Chair Force Engineer

Sunday, November 04, 2007

The Long March to a Chinese EELV

Last week, the China Academy of Launch Vehicle Technology (CALT) announced that its Long March 5 family of rockets will make its maiden flight in 2013. The Long March 5 family is roughly equivalent to America's Atlas V and Delta IV, or Russia's Angara family.

The proponents of the belief that China will beat the US to the moon generally don't address the long pole in the tent for a Chinese lunar mission: the launch vehicle. The current Long March 2 relies on the same hypergolic propulsion technologies as the old Titan II, and has similar performance to Soyuz (and the base variants of the EELV's.) In order to fly to the moon, China's propulsion technology will have to take "one giant leap" forward.

A new family of EELV-class rockets is important to China's future space ambitions, but it's still a long ways away from a manned lunar capability. While China hasn't made any comments in this direction, I would suspect that the first Long March 5, in 2013, will be similar in performance to the baseline Delta IV Medium or Atlas V 401. It took two years for the US to progress from the first baseline EELV flight to the first Heavy EELV flight, and I would suspect that the same would be true for China. So let's assume that, by 2015, China has a launcher that can put 25 metric tons in low earth orbit. That's still a far cry from a lunar-capable booster that can put 100+ metric tons in low earth orbit.
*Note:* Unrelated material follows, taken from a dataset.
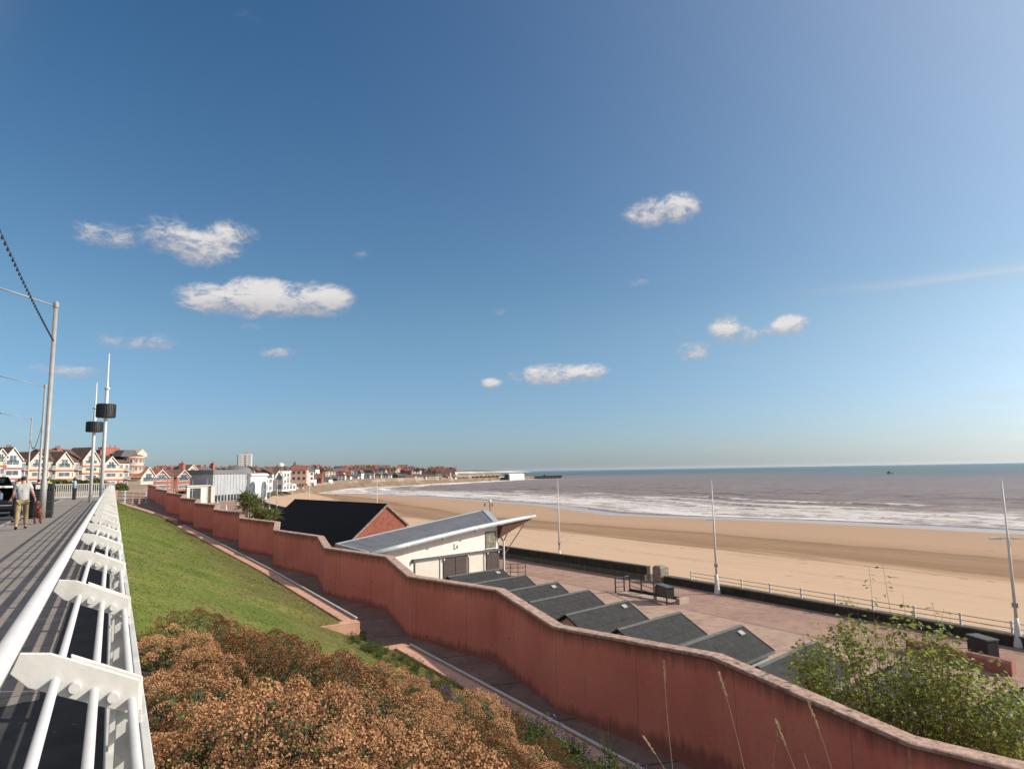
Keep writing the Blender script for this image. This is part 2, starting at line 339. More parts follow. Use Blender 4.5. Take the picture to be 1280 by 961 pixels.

Even if China works all the bugs out of the new boosters by 2015, it's still an open question of how they will be used. The heaviest version of the Long March 5 could be used to launch space station modules, but it could also be used to launch two satellites to geosynchronous orbit. (Given the commercial viability of Chinese launchers, I think the latter is more likely.) The 3.35-meter version of the Long March 5 could replace the Long March 2F for manned Shenzhou launches, but there are no publicized plans to do so.

Long March 5 will be launched from Wenchang Space Center on Hainan Island. The choice of launch site is highly advantageous. It will have a sea port that will accept the barges which carry Long March 5 booster cores. It's close to the equator, which will allow for more payload to orbit. I would also suspect that it will allow for highly-inlined orbits by launching to the southeast (a launch to the southwest would carry the launch vehicle over Southeast Asia, so it looks unlikely.)

In short, the Long March 5 family of launchers is a major step forward for China's space program. However, it's unlikely that the Long March 5 program will enable manned lunar landings, and it's uncertain at this point what role (if any) it will play in China's manned space plans.